The shoebox-sized interrogator unit, costing around $160,000 (comparable to just eight to sixteen traditional seismometers), collected a full month of this street-level data.

Next up, LLNL scientists are analyzing this information to improve Bay Area earthquake hazard maps and to assess if such dense fiber networks could provide real-time earthquake warnings.

Distributed acoustic sensing is not new. Oil-and-gas outfits first field-tested the technology roughly 15 years ago, using it to monitor drilling and fracking operations.
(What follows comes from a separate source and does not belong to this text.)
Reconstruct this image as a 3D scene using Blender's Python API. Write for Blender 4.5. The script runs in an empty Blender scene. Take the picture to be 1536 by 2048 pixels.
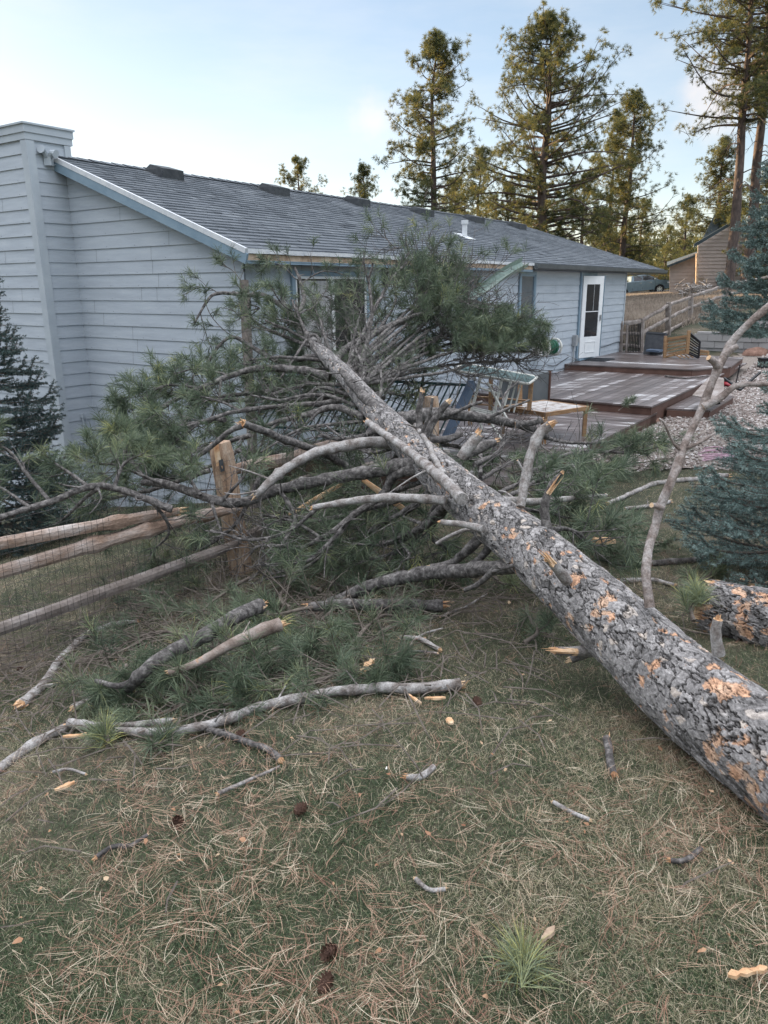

But Ichinose says urban telecom corridors may prove the sweeter spot: “People are excited about this research opportunity because there is plenty of fiber-optic cable laid all over the Bay Area and everywhere,” he said.

The technology’s applications expand beyond traditional seismology. In September 2023, researchers from Los Alamos National Laboratory demonstrated DAS’s versatility when they used 12 kilometers of fiber-optic cables to detect acoustic waves from NASA’s OSIRIS-REx spacecraft as it streaked through Earth’s atmosphere. That marked the first time the technology found use to record a space capsule reentry. The team managed to capture the spacecraft’s sonic boom as it propagated across the Nevada desert. That research, described in IEEE Spectrum, suggests that researchers could repurpose existing telecom networks to study meteors and other atmospheric phenomena.

Meanwhile, ocean scientists are taking DAS underwater: in January 2025, researchers at the Monterey Bay Aquarium Research Institute deployed their “Geo-Sense” system on the floor of Monterey Canyon, using a one-kilometer fiber-optic cable to monitor sediment transport, underwater landslides, and fluid seepage.